July was the warmest month on record worldwide, but only by a fraction, new figures show.

Data published by the European Union’s Copernicus Climate Change Service (C3S) reveals that July 2019 was around 0.56C warmer than the 1981-2010 global average.

This is close to 1.2C above pre-industrial levels and about 0.04C warmer than July 2016 – the previous warmest July globally.

But C3S said the difference in temperatures for July 2016 and 2019 is “very small”.

Head of C3S Jean-Noel Thepaut said: “While July is usually the warmest month of the year for the globe, according to our data it also was the warmest month recorded globally by a very small margin.

“With continued greenhouse gas emissions and the resulting impact on global temperatures, records will continue to be broken in the future.”

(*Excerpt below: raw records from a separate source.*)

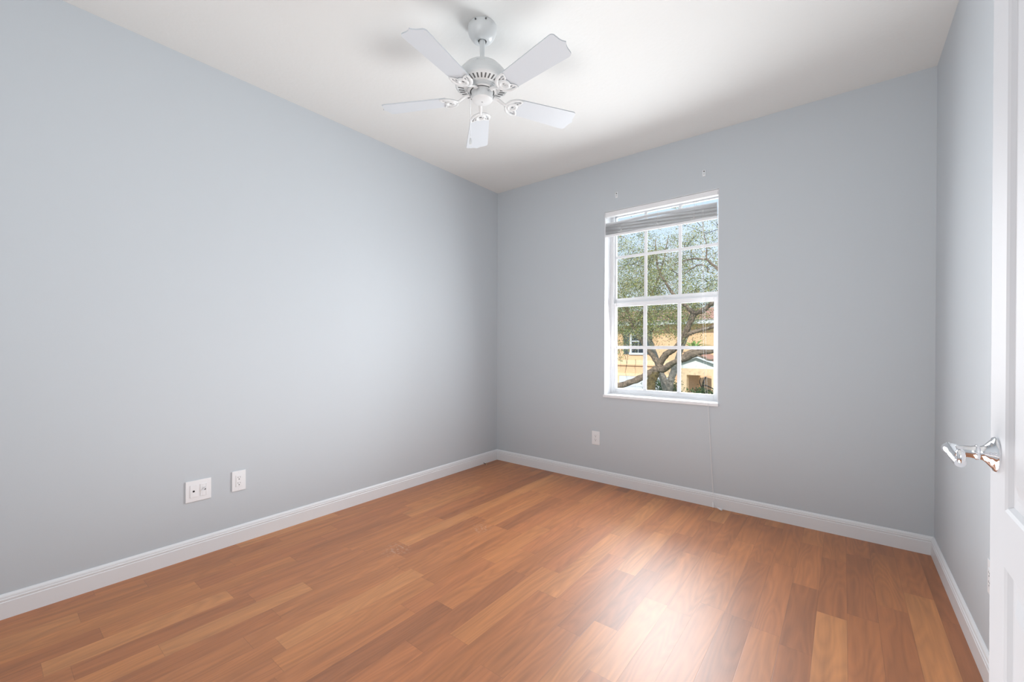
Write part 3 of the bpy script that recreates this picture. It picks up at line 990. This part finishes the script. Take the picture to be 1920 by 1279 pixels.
# entry porch
mb = MB()
PXc, PW, PZ0, PZ1 = -5.31, 1.55, 0.15, 0.72
mb.faces([(PXc - PW - hx, 21.0 - hy, PZ0 - hz), (PXc + PW - hx, 21.0 - hy, PZ0 - hz), (PXc - hx, 21.0 - hy, PZ1 - 0.03 - hz),
          (PXc - PW - hx, 21.2 - hy, PZ0 - hz), (PXc + PW - hx, 21.2 - hy, PZ0 - hz), (PXc - hx, 21.2 - hy, PZ1 - 0.03 - hz)],
         [(0, 1, 2), (5, 4, 3), (0, 3, 4, 1), (1, 4, 5, 2), (2, 5, 3, 0)])
mb.build('porch_gable', M['gable'], hs_)
for s in (-1, 1):
    mb = MB()
    x0, x1 = PXc, PXc + s * (PW + 0.15)
    sl = (PZ1 - PZ0) / PW
    za, zb = PZ1, PZ1 - sl * (PW + 0.15)
    v = []
    for yy in (20.85, 23.3):
        v += [(x0 - hx, yy - hy, za - hz), (x1 - hx, yy - hy, zb - hz), (x1 - hx, yy - hy, zb + 0.09 - hz), (x0 - hx, yy - hy, za + 0.09 - hz)]
    mb.faces(v, [(0, 1, 2, 3), (7, 6, 5, 4), (0, 4, 5, 1), (1, 5, 6, 2), (2, 6, 7, 3), (3, 7, 4, 0)])
    mb.build('porch_roof', M['roof'], hs_)
    mb = MB()
    v = []
    for yy in (20.80, 20.86):
        v += [(x0 - hx, yy - hy, za - 0.05 - hz), (x1 - hx, yy - hy, zb - 0.05 - hz), (x1 - hx, yy - hy, zb + 0.05 - hz), (x0 - hx, yy - hy, za + 0.05 - hz)]
    mb.faces(v, [(0, 1, 2, 3), (7, 6, 5, 4), (0, 4, 5, 1), (1, 5, 6, 2), (2, 6, 7, 3), (3, 7, 4, 0)])
    mb.build('bargeboard', M['housewhite'], hs_)
hpart('porch_beam', M['stuccotrim'], [(PXc - 1.40, PXc + 1.40, 21.0, 21.35, -0.16, 0.15), (PXc - 1.40, PXc - 1.1, 21.35, 23.2, -0.16, 0.15), (PXc + 1.1, PXc + 1.40, 21.35, 23.2, -0.16, 0.15)])
hpart('porch_pillar', M['stuccotrim'], [(PXc - 0.86, PXc - 0.46, 21.0, 21.35, GZ, -0.16)])
hpart('porch_pillar', M['stuccotrim'], [(PXc + 0.62, PXc + 1.02, 21.0, 21.35, GZ, -0.16)])
hpart('porch_side_wall', M['stucco'], [(PXc - 1.12, PXc - 0.40, 22.95, 23.2, GZ, -0.16)])

# ------------------------------------------------------------------ plants
def leaf_mesh(name, centers, radii, per, m, parent, size=(0.05, 0.09), seed=1, flat=0.8, squash=0.7, droop=0.0):
    rng = np.random.default_rng(seed)
    V, Fc = [], []
    C = np.repeat(np.array(centers), per, axis=0)
    Rr = np.repeat(np.array(radii), per)
    n = len(C)
    off = rng.normal(size=(n, 3)) * Rr[:, None] * np.array([1, 1, squash])
    P = C + off
    a = rng.normal(size=(n, 3)); a[:, 2] -= droop; a /= np.linalg.norm(a, axis=1)[:, None]
    u = rng.normal(size=(n, 3)); u[:, 2] += flat
    b_ = np.cross(a, u); b_ /= np.linalg.norm(b_, axis=1)[:, None]
    nn = np.cross(a, b_)
    ln = rng.uniform(size[0], size[1], n)[:, None]
    wd = ln * 0.42
    v0 = P - a * ln * 0.5
    v1 = P + b_ * wd * 0.5 + nn * ln * 0.06
    v2 = P + a * ln * 0.5
    v3 = P - b_ * wd * 0.5 + nn * ln * 0.06
    V = np.stack([v0, v1, v2, v3], axis=1).reshape(-1, 3)
    idx = np.arange(n) * 4
    F_ = np.concatenate([np.stack([idx, idx + 1, idx + 2], 1), np.stack([idx, idx + 2, idx + 3], 1)])
    me = bpy.data.meshes.new(name)
    me.from_pydata(V.tolist(), [], F_.tolist())
    me.materials.append(m)
    o = bpy.data.objects.new(name, me)
    COL.objects.link(o)
    o.parent = parent
    return o


def limb(mb, pts, r, k=5, seg=10, rnd=None):
    pth = smooth_path(pts, k)
    rr = lerp_list(r, len(pth))
    if rnd:
        rr = [q * (1 + rnd.uniform(-0.10, 0.10)) for q in rr]
        pth = [q + Vector((rnd.uniform(-1, 1), rnd.uniform(-1, 1), rnd.uniform(-1, 1))) * 0.008 for q in pth]
    mb.tube(pth, rr, seg)


oak = empty('oak_tree', (-3.72, 10.5, GZ))
tag(oak, 'spreading oak tree with twisting limbs just outside the window', 'tree')
OL = Vector(oak.location)
rr = random.Random(3)


def T(pts):
    return [Vector(q) - OL for q in pts]


J = (-3.566, 10.5, 0.632)
mb = MB()
limb(mb, T([(-3.74, 10.5, GZ), (-3.75, 10.5, -1.6), (-3.747, 10.5, 0.041), (-3.70, 10.5, 0.33), (-3.62, 10.5, 0.52), (-3.57, 10.5, 0.62)]), [0.19, 0.14, 0.115, 0.11, 0.095, 0.07], rnd=rr)
mb.build('trunk', M['mossbark'], oak, 60)
limbs = [
    ([(-3.45, 10.5, 0.72), J, (-3.776, 10.5, 0.50), (-4.199, 10.5, 0.27), (-4.674, 10.4, 0.13), (-5.4, 10.3, 0.02), (-6.4, 10.2, 0.35)], [0.095, 0.11, 0.10, 0.090, 0.085, 0.075, 0.05]),
    ([(-3.50, 10.5, 0.70), (-3.60, 10.55, 0.80), (-3.75, 10.6, 0.97), (-3.919, 10.7, 1.142), (-4.162, 10.9, 1.364), (-4.42, 11.0, 1.75), (-4.7, 11.1, 2.6)], [0.075, 0.075, 0.07, 0.062, 0.055, 0.05, 0.03]),
    ([(-3.70, 10.5, 0.50), J, (-3.501, 10.5, 0.765), (-3.342, 10.4, 0.977), (-3.113, 10.3, 1.108), (-2.941, 10.2, 1.269), (-2.797, 10.1, 1.51), (-2.646, 10.0, 1.79), (-2.57, 10.0, 1.92)], [0.09, 0.10, 0.095, 0.085, 0.078, 0.072, 0.068, 0.066, 0.06]),
    ([(-2.646, 10.0, 1.79), (-2.60, 10.0, 1.90), (-2.76, 10.0, 2.07), (-2.904, 10.1, 2.195), (-3.2, 10.2, 2.541), (-3.5, 10.3, 3.1), (-3.6, 10.4, 3.8)], [0.055, 0.055, 0.048, 0.045, 0.035, 0.025, 0.012]),
    ([(-2.646, 10.0, 1.79), (-2.58, 10.0, 1.90), (-2.401, 9.9, 1.949), (-2.208, 9.8, 2.081), (-1.913, 9.7, 2.33), (-1.86, 9.6, 2.47), (-1.4, 9.5, 3.1), (-0.9, 9.4, 3.9)], [0.055, 0.055, 0.055, 0.052, 0.05, 0.045, 0.035, 0.02]),
    ([(-3.70, 10.5, 0.56), J, (-3.391, 10.4, 0.616), (-3.118, 10.2, 0.784), (-2.789, 10.0, 0.895), (-2.458, 9.8, 1.033), (-2.087, 9.6, 1.095), (-1.475, 9.4, 1.277), (-0.6, 9.2, 1.8)], [0.09, 0.095, 0.085, 0.078, 0.078, 0.068, 0.06, 0.05, 0.03]),
    ([(-3.118, 10.2, 0.784), (-2.91, 10.15, 0.880), (-2.776, 10.2, 1.025), (-2.584, 10.3, 1.099), (-2.207, 10.4, 1.173), (-1.648, 10.5, 1.523), (-1.0, 10.6, 2.3)], [0.05, 0.060, 0.055, 0.05, 0.045, 0.04, 0.02]),
    ([(-2.86, 10.15, 1.38), (-2.75, 10.1, 1.44), (-2.581, 10.1, 1.518), (-2.124, 10.0, 1.644), (-1.669, 10.0, 1.953), (-1.1, 10.0, 2.5)], [0.05, 0.050, 0.045, 0.04, 0.03, 0.02]),
    ([(-2.50, 9.8, 1.02), (-2.40, 9.75, 0.965), (-2.30, 9.7, 0.925), (-2.168, 9.6, 0.89), (-1.965, 9.5, 0.94), (-1.6, 9.4, 1.0)], [0.03, 0.028, 0.026, 0.022, 0.018, 0.010]),
    ([(-1.86, 9.55, 2.47), (-2.02, 9.6, 2.75), (-2.146, 9.6, 2.893), (-2.273, 9.7, 3.014), (-2.565, 9.8, 3.091), (-2.816, 9.9, 3.079), (-3.1, 9.9, 3.0)], [0.035, 0.03, 0.028, 0.024, 0.018, 0.014, 0.008]),
    ([(-2.283, 9.7, 3.016), (-2.274, 9.7, 3.319), (-2.328, 9.7, 3.554), (-2.35, 9.7, 3.785), (-2.45, 9.7, 4.2)], [0.016, 0.014, 0.010, 0.008, 0.004]),
    ([(-2.24, 9.7, 2.75), (-2.296, 9.8, 2.885), (-2.456, 9.8, 2.938), (-2.646, 9.9, 2.882), (-2.792, 9.9, 2.80), (-3.0, 9.9, 2.75)], [0.012, 0.018, 0.016, 0.012, 0.010, 0.006]),
    ([(-4.42, 11.0, 1.75), (-4.0, 11.0, 2.3), (-3.7, 11.0, 3.0), (-3.5, 11.1, 4.0)], [0.04, 0.03, 0.025, 0.01]),
    ([(-4.55, 11.05, 2.1), (-5.0, 10.9, 2.6), (-5.3, 10.8, 3.4), (-5.4, 10.7, 4.4)], [0.04, 0.03, 0.02, 0.01]),
]
for pts, r in limbs:
    mb = MB()
    limb(mb, T(pts), [q * 0.88 for q in r], rnd=rr)
    mb.build('limb', M['bark'], oak, 60)
# fine twigs through the crown
mb = MB()
tw = []
for i in range(170):
    x = rr.uniform(-6.4, -0.6); y = rr.uniform(9.3, 12.0); z = rr.uniform(1.7, 4.0)
    p0 = Vector((x, y, z))
    d = Vector((rr.uniform(-1, 1), rr.uniform(-0.6, 0.6), rr.uniform(-0.7, 0.5))).normalized()
    L_ = rr.uniform(0.35, 0.9)
    p1 = p0 + d * L_ * 0.5 + Vector((0, 0, rr.uniform(-0.08, 0.08)))
    p2 = p0 + d * L_ + Vector((0, 0, rr.uniform(-0.2, 0.05)))
    limb(mb, T([p0, p1, p2]), [0.007, 0.005, 0.003], 3, 5)
    tw.append(p2); tw.append(p1)
# bare hanging twigs in front of the house
for x, y, zt, zb in ((-4.52, 10.3, 1.45, 0.30), (-4.45, 10.3, 1.35, 0.62), (-4.30, 10.3, 0.95, 0.50), (-4.33, 10.4, 1.1, 0.35), (-4.05, 10.3, 0.85, 0.45)):
    pts = [Vector((x + rr.uniform(-0.04, 0.04), y, zt + (zb - zt) * k / 4)) for k in range(5)]
    limb(mb, T(pts), [0.006, 0.005, 0.004, 0.003, 0.002], 3, 5)
mb.build('twigs', M['twig'], oak)['kind'] = 'stuff'
cen, rad = [], []
rng = random.Random(11)
while len(cen) < 430:
    x = rng.uniform(-7.2, 0.2); y = rng.uniform(9.2, 12.6); z = rng.uniform(1.45, 4.15 + (y - 10.5) * 0.27)
    right = x > -3.05 + 0.09 * (y - 10)
    if right and rng.random() < 0.58:
        continue
    if z > 3.75 and rng.random() < (0.70 if not right else 0.35):
        continue
    if not right and z < 2.9 and y < 10 and rng.random() < 0.3:
        continue
    if right and z < 2.3 and x < -1.9 and rng.random() < 0.75:
        continue
    if -3.75 < x < -2.5 and z < 2.0 and y < 10.6 and rng.random() < 0.6:
        continue
    cen.append(Vector((x, y, z)) - OL)
    rad.append(rng.uniform(0.12, 0.26))
for i in range(150):
    x = rng.uniform(-7.0, -2.75); y = rng.uniform(10.7, 12.8)
    cen.append(Vector((x, y, rng.uniform(1.62, 2.6) + (0.0 if x < -4.2 else 0.12))) - OL)
    rad.append(rng.uniform(0.10, 0.2))
for q in tw:
    if q.x < -2.9 or rng.random() < 0.5:
        cen.append(q - OL); rad.append(0.10)
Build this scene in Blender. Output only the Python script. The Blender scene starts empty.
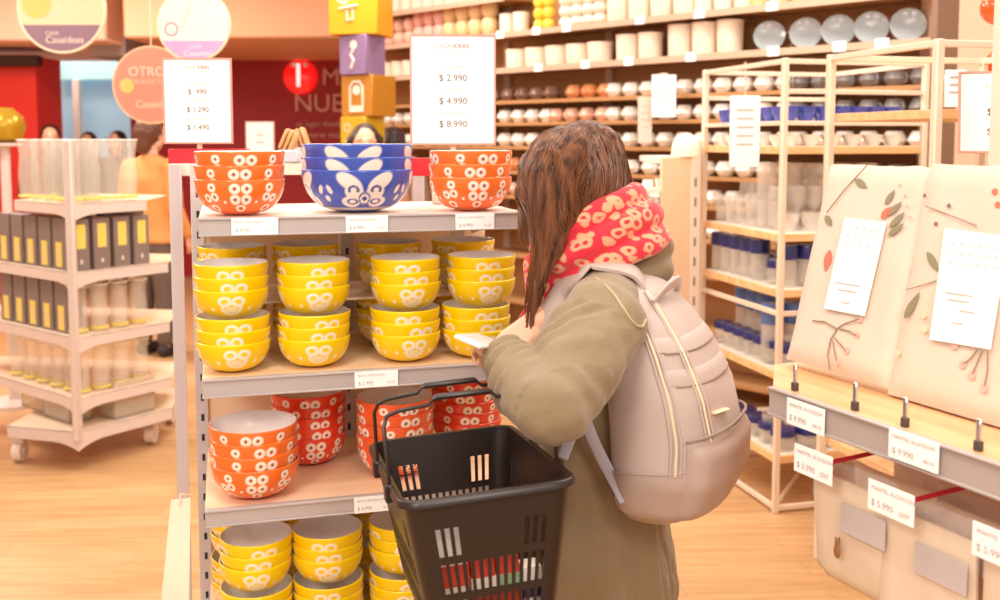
import bpy, bmesh, math, random
from mathutils import Vector, Matrix, noise
random.seed(7)
scene = bpy.context.scene
COL = scene.collection
PI = math.pi

# ------------------------------------------------------------------ camera
# eye at 1.5 m, 36 mm lens on a 36 mm sensor (1000 px focal length), slight downward pitch, lens shifted down
F_PX, CX, CY, HOR, EYE = 1000.0, 500.0, 220.0, 140.0, 1.5
PITCH = math.atan((CY - HOR) / F_PX)
cam_d = bpy.data.cameras.new('camera')
cam = bpy.data.objects.new('camera', cam_d); COL.objects.link(cam)
cam.location = (0, 0, EYE); cam.rotation_euler = (PI / 2 - PITCH, 0, 0)
cam_d.sensor_width = 36.0; cam_d.lens = 36.0; cam_d.shift_y = -(300 - CY) / 1000.0
cam_d.clip_start = 0.05; cam_d.clip_end = 60
cam_d.dof.use_dof = True; cam_d.dof.focus_distance = 1.85; cam_d.dof.aperture_fstop = 4.5
scene.camera = cam

# ------------------------------------------------------------------ world, lamps, exposure
world = bpy.data.worlds.new('world'); scene.world = world; world.use_nodes = True
bg = world.node_tree.nodes['Background']
bg.inputs[0].default_value = (1.0, 0.87, 0.78, 1); bg.inputs[1].default_value = 0.78
vs = scene.view_settings
vs.view_transform = 'Standard'; vs.look = 'None'; vs.gamma = 1.0; vs.use_curve_mapping = False
vs.exposure = 0.05
def area(x, y, z, sx, sy, power, col=(1, .88, .77), rot=(0, 0, 0)):
    d = bpy.data.lights.new('ceiling_and_fill_lamp', 'AREA'); d.shape = 'RECTANGLE'; d.size = sx; d.size_y = sy
    d.energy = power; d.color = col
    o = bpy.data.objects.new('ceiling_and_fill_lamp', d); o.location = (x, y, z); o.rotation_euler = rot; COL.objects.link(o)
# shop ceiling lamps, plus added fill: low pair behind camera, one at the doorway
for ax, ay, pw in ((-1.1, -0.9, 44), (0.9, -0.9, 34), (-0.2, 0.9, 22), (-1.0, 2.3, 22), (1.1, 2.4, 22), (-3.0, 4.2, 40), (-0.6, 4.4, 40), (2.0, 3.6, 30),
                   (-3.4, 7.2, 85), (-0.8, 6.2, 42), (1.0, 4.6, 26), (-4.2, 5.2, 40), (-5.0, 11.4, 26)):
    area(ax, ay, 3.15 if ay > 0 else 2.75, 0.9, 0.5, pw, rot=(0, 0, 0) if ay > 0 else (math.radians(38), 0, 0))

# ------------------------------------------------------------------ measuring helpers (photo ray -> place at a known depth)
SP, CP = math.sin(PITCH), math.cos(PITCH)
def ray(px, py):
    u = (px - CX) / F_PX; v = (CY - py) / F_PX
    return Vector((u, CP + v * SP, -SP + v * CP))
def P(px, py, Y):
    d = ray(px, py); return Vector((0, 0, EYE)) + d * (Y / d.y)
def on_plane(px, py, p0, n):
    d = ray(px, py); o = Vector((0, 0, EYE)); return o + d * ((p0 - o).dot(n) / d.dot(n))
def proj(w):
    q = Vector(w) - Vector((0, 0, EYE)); zc = q.y * CP - q.z * SP
    return CX + F_PX * q.x / zc, CY - F_PX * (q.y * SP + q.z * CP) / zc

# ------------------------------------------------------------------ materials
def lin(c):
    if isinstance(c, str):
        c = tuple(int(c[i:i + 2], 16) / 255 for i in (0, 2, 4))
    return tuple((v / 12.92 if v <= .04045 else ((v + .055) / 1.055) ** 2.4) for v in c) + (1,)
def mat(name, col, rough=.5, metal=0, var=.06, scale=14, bump=0, bscale=60, trans=0, alpha=1, emit=0, ecol=None, spec=.5, sheen=0, stretch=None, coat=0):
    m = bpy.data.materials.new(name); m.use_nodes = True
    nt = m.node_tree; b = nt.nodes['Principled BSDF']
    c = lin(col)
    tc = nt.nodes.new('ShaderNodeTexCoord')
    src = tc.outputs['Object']
    if stretch:
        mp = nt.nodes.new('ShaderNodeMapping'); mp.inputs['Scale'].default_value = stretch
        nt.links.new(src, mp.inputs[0]); src = mp.outputs[0]
    if var > 0:
        nz = nt.nodes.new('ShaderNodeTexNoise'); nz.inputs['Scale'].default_value = scale; nz.inputs['Detail'].default_value = 3
        nt.links.new(src, nz.inputs['Vector'])
        mx = nt.nodes.new('ShaderNodeMix'); mx.data_type = 'RGBA'
        mx.inputs[6].default_value = tuple(max(0, v * (1 - var)) for v in c[:3]) + (1,)
        mx.inputs[7].default_value = tuple(min(1, v * (1 + var)) for v in c[:3]) + (1,)
        nt.links.new(nz.outputs[0], mx.inputs[0]); nt.links.new(mx.outputs[2], b.inputs['Base Color'])
    else:
        b.inputs['Base Color'].default_value = c
    b.inputs['Roughness'].default_value = rough; b.inputs['Metallic'].default_value = metal
    b.inputs['Specular IOR Level'].default_value = spec
    if trans: b.inputs['Transmission Weight'].default_value = trans; b.inputs['IOR'].default_value = 1.35
    if alpha < 1: b.inputs['Alpha'].default_value = alpha
    if sheen: b.inputs['Sheen Weight'].default_value = sheen; b.inputs['Sheen Roughness'].default_value = .5
    if coat: b.inputs['Coat Weight'].default_value = coat; b.inputs['Coat Roughness'].default_value = .08
    if emit: b.inputs['Emission Color'].default_value = lin(ecol or col); b.inputs['Emission Strength'].default_value = emit
    if bump:
        n2 = nt.nodes.new('ShaderNodeTexNoise'); n2.inputs['Scale'].default_value = bscale; n2.inputs['Detail'].default_value = 4
        nt.links.new(src, n2.inputs['Vector'])
        bp = nt.nodes.new('ShaderNodeBump'); bp.inputs['Strength'].default_value = bump; bp.inputs['Distance'].default_value = .01
        nt.links.new(n2.outputs[0], bp.inputs['Height']); nt.links.new(bp.outputs[0], b.inputs['Normal'])
    return m
def nodes_of(m): return m.node_tree, m.node_tree.nodes['Principled BSDF']

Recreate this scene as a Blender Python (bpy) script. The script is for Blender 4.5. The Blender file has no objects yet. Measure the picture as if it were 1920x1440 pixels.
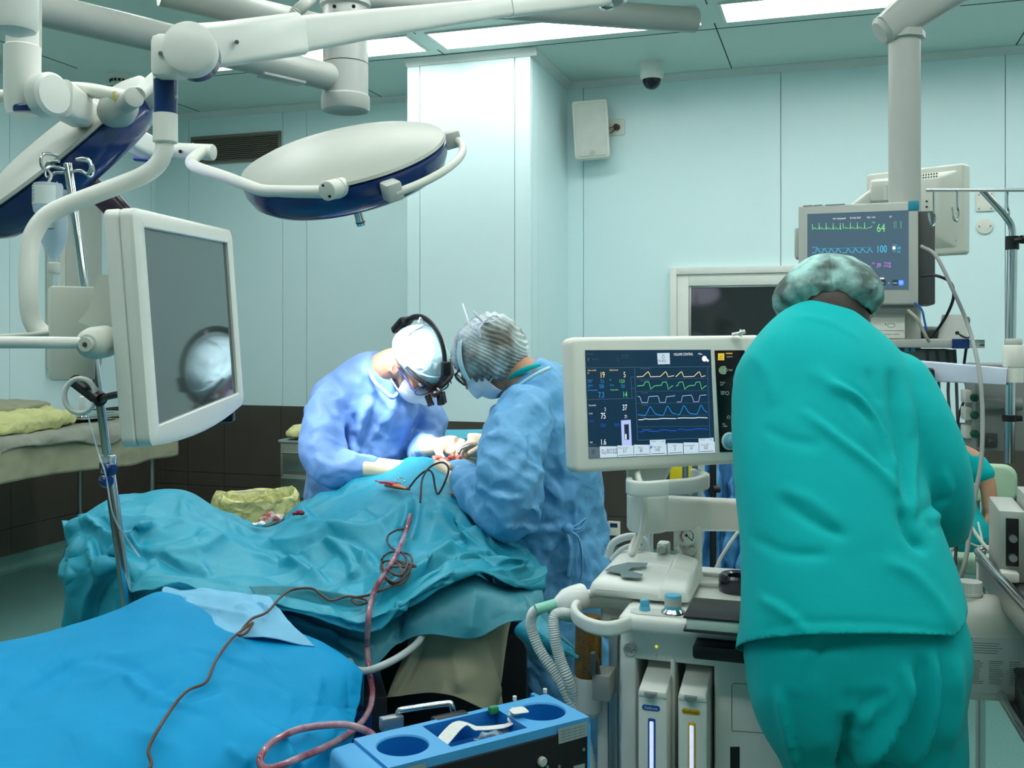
import bpy, bmesh, math, random
import numpy as np
from mathutils import Vector, Matrix

# ------------------------------------------------------------------ camera model
F = 1867.0                      # focal length in pixels of the 1920 px wide frame
CX, CY = 960.0, 630.0           # principal column and horizon row
EYE = 1.5                       # camera height
A = math.radians(17.95)         # the camera looks this far to the left of the room's +Y axis
RT = np.array([math.cos(A), math.sin(A), 0.0])
FW = np.array([-math.sin(A), math.cos(A), 0.0])
UP = np.array([0.0, 0.0, 1.0])
CAM = np.array([0.0, 0.0, EYE])
PI = math.pi
R = math.radians
COL = bpy.context.scene.collection

def W(px, py, d):
    return CAM + RT * ((px - CX) / F * d) + FW * d + UP * ((CY - py) / F * d)
def ray(px, py):
    return RT * ((px - CX) / F) + FW + UP * ((CY - py) / F)
def onY(px, py, Y):
    r = ray(px, py); return CAM + r * (Y / r[1])
def onX(px, py, X):
    r = ray(px, py); return CAM + r * (X / r[0])
def onZ(px, py, Z):
    r = ray(px, py); return CAM + r * ((Z - EYE) / r[2])
def proj(V):
    P = np.asarray(V, float) - CAM
    d = P @ FW
    return CX + F * (P @ RT) / d, CY - F * P[..., 2] / d, d
def C(x, y, z):                 # camera-oriented direction: right, up, towards the viewer
    v = RT * x + UP * y - FW * z
    return v
def unit(v):
    v = np.asarray(v, float); return v / (np.linalg.norm(v) + 1e-12)
def frame(o, x, y, z):          # 4x4 from origin and three axes
    m = Matrix.Identity(4)
    for i in range(3):
        m[i][0], m[i][1], m[i][2], m[i][3] = float(x[i]), float(y[i]), float(z[i]), float(o[i])
    return m
def yawframe(o, yaw):           # x right, y away, z up; yaw turns the right side away from the viewer
    a = A + math.radians(yaw)
    return frame(o, (math.cos(a), math.sin(a), 0), (-math.sin(a), math.cos(a), 0), (0, 0, 1))
def roomframe(o):
    return frame(o, (1, 0, 0), (0, 1, 0), (0, 0, 1))
def basis(n, hint=(0, 0, 1)):
    n = unit(n)
    h = np.asarray(hint, float)
    if abs(n @ unit(h)) > 0.98: h = np.array([1.0, 0.13, 0.2])
    x = unit(np.cross(h, n)); y = np.cross(n, x)
    return x, y, n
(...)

But, July is not alone in being hot.

The C3S data also shows that all months of 2019 so far rank among the four warmest for the month in question, and that June this year was also the warmest on record.

Western Europe was also warmer than average, largely due to a heatwave in the last week of the month, with eastern Europe cooler than usual.

Temperatures over Alaska, Greenland, parts of Siberia, swathes of Antarctica, the central Asian republics and Iran, were also “particularly high compared to the 1981-2010 average”, C3S said.

Meanwhile, Africa and Australia were above average over almost all of each continent.

WEATHER Hot
(PA Graphics)

In Britain, July saw the highest temperature ever recorded in the UK – with the mercury reaching 38.7C (101.7F) in Cambridge University Botanic Garden on July 25.

Despite the heat, figures published by the Met Office on Friday showed that the county of Cheshire received more than twice the average rainfall for the month – 219%.

Other counties in central and northern England, including Lancashire, Staffordshire, Derbyshire and Leicestershire, also received more than one-and-a-half times the month’s typical rainfall for July.

But the Met Office said some parts of western Britain have been much drier than average so far this summer.

Pembrokeshire has only received about one third (31%) of July’s usual average rainfall, and during the first two months of summer it has seen just over one half or 53% of the summer’s average rainfall.